Im Dreißigjährigen Krieg (1618-48)
konnten die schwedischen Truppen die Stadt Auerbach besetzen, ohne einen Schuss abgegeben zu haben. Einige Bürger hatten schon 1634 und 1641 dem Feind die Tore geöffnet und die Stadt kampflos überlassen, um sie vor einer befürchteten Zerstörung zu bewahren. Und auch im April 1648 zogen die Schweden unter ihrem Regimentskommandeur Oberst von Kanneberg praktisch widerstandslos und ungehindert in Auerbach ein. Die grausamen Kriegsmannen kannten jedoch, nachdem sie im Stadtinnern waren, kein Erbarmen. Drei Tage lang gab der schwedische Obrist die Stadt seinen Soldaten zur Plünderung frei. Jedes Anwesen wurde vom tiefsten Keller bis zum höchsten Dachboden hinauf durchsucht und durchwühlt. Was die Krieger nicht brauchen konnten, machten sie meistens kaputt. Selbst die Fußbodenbretter wurden heraus gerissen, der Putz von den Wänden geschlagen und die tiefen Kellergewölbe abgeklopft, um zu den vermuteten geheimen Verstecken der Auerbacher zu gelangen.

Einige der angesehensten Ratspersonen und der reichsten Bürger sperrten die Soldaten in den runden Turm.

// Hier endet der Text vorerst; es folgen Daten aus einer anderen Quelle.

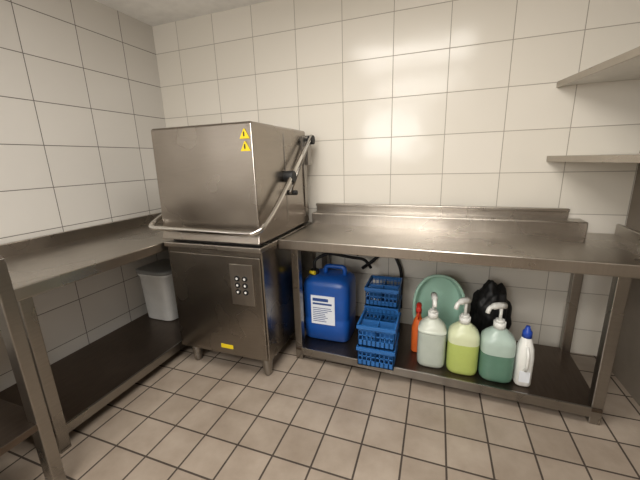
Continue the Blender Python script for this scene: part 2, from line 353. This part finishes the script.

Hier wollte man sie solange hungern und dürsten lassen, bis sie verraten würden, wo sie selber und wo die Stadt und die Kirche ihre Reichtümer versteckt hielten. Gewiss hatte man in der Zwischenzeit jedes Haus so gründlich ausgeplündert, dass die Gefangenen nur noch ehrlich ihre völlige Armut beteuern konnten. Aber die Schweden glaubten ihnen nicht und ließen sie weiter ohne Speis und Trank eingesperrt.

Die bittenden Geisterhände
Nachdem die Schweden wieder abgezogen waren, bargen die Auerbacher zwar ihre hingemordeten Mitbürger und bestatteten sie, aber sie machten fortan einen weiten Bogen um die einsame Gasse am Rondellturm. Besonders in den Nachtstunden drangen nämlich oft jämmerliches Gewimmer vermischt mit wilden Schmerzensschreien aus dem Inneren des Turmes und blutende, leichenblasse Hände streckten sich bittend immer wieder aus den schmalen Luken. Näherte sich aber jemand dem Turm bis auf wenige Meter, dann verstummte plötzlich das Wehklagen und die flehentlich ausgestreckten Hände verschwanden.

Benachbarte Bürger mussten in mondhellen Nächten immer wieder mit anhören, wie die armen Seelen der Gefangenen, die qualvoll und ohne Gebet und Trost der Kirche aus diesem Leben hatten scheiden müssen, ihren Jammer und ihre Not besonders heftig in die enge Gasse hinausschrieen. Erst als ein mutiger Anwohner eines Nachts geweihtes Wasser in den Turm sprengte, fanden die im Dreißigjährigen Krieg zu Tode Gequälten ihre ewige Ruhe. Seither wohnt ein tiefer Friede hinter den über einen Meter dicken Mauern des Schwedenturms.